Through eight starts this season, Zimmermann is (7-1) after the win in Los Angeles, with a 1.69 ERA, 2.64 FIP, nine walks (4.0 BB%) and 39 Ks (17.3 K%) over 58.2 IP so far in 2013. While the Nats' right-hander has garnered more and more attention from the national baseball press over the last few seasons, after the win in LA, he said that he really isn't pitching differently than he has in the past and though he may appear more sure of his ability to get major league hitters out, confidence has never been a problem for the pitcher.

"I've always been confident," Jordan Zimmermann told reporters after the start against the Dodgers, "And I feel like I haven't changed anything all year, or changed anything from last year, and it's just the way the ball is bouncing right now. And I'm pitching to contact, throwing strikes and I feel if I keep that up I'm going to have a lot more quality starts."

The results of his approach so far in 2013? A 49.4% ground ball percentage, up from 43.4% in 2012 and 39.4% in 2011. Zimmermann's HR/FB ratio is down from 5.9% in 2011 and 9.2% last season to 4.1% so far this year. His HR/9 are down from 0.67 in '11 and 0.83 in 2012 to 0.31 so far this year and his BABIP is down as well from .291 to .288 and .230.

The .230 BABIP is the 5th lowest in the NL. Zimmermann's 1.69 ERA is the 5th lowest. The 2.65 FIP in the NL's 6th lowest. The 0.31 HR is the National League's third lowest. The 4.1 HR/FB ratio is the second-lowest in the league.

As far as Zimmermann's concered, however, there's really only one big difference that he attributes to his early season success. "I'm pitching the same way and doing the same things," Zimmermann said, "It's just, getting a lot more run support this year, which is always good."

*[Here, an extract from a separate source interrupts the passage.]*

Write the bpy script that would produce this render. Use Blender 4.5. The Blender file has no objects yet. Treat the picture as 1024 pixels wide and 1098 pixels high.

"I don't think anything is different," Zimmermann reiterated in an interview on MLB.com, "I'm doing the same thing, sticking to the same program. Pretty much pitching the same and I'm just, I'd say, getting a little more run support this year than I did last year and getting an early lead like that, it's a lot easier to pitch and a lot less stressful." The 4.13 RS (Run Support Average Per Start) is significantly higher than the 2.67 RS Stephen Strasburg has received. Dan Haren's got just 3.13.

Zimmermann said he's also using all of his pitches effectively so far this season. "I'm mixing all the pitches in right now and everything is working well," he explained, and it doesn't hurt that his team's playing well behind him. "We're playing some good ball right now," the right-hander explained, and he just wants to do his part. "Every time I go out there I'm trying to go six, seven, eight innings, going deep as I can and try to be as pitch efficient as I can and throw strikes and let the other team put the ball in play."

"I want to just go as deep as I can," Zimmermann said, "and try not to throw too many pitches early in the game and if I can stay in there for seven or eight innings, I feel like I'm doing my job." - Jordan Zimmermann on Jordan Zimmermann

"I want to just go as deep as I can," he continued, "and try not to throw too many pitches early in the game and if I can stay in there for seven or eight innings, I feel like I'm doing my job."

So nothing's different from previous seasons? Really?

"The changeup is what I've been working on all Spring Training and it's been a lot better this year and I feel confident throwing it whenever I need it and so, that's pretty much the only pitch I've really been working on." Zimmermann's thrown the change 2.7% of the time so far in 2013, up from 2.1% in each of the two previous seasons. He's also throwing more fastballs and less sliders. Whatever he's doing this year. It's working so far. Zimmermann makes his ninth start of the season tonight in San Diego's Petco Park.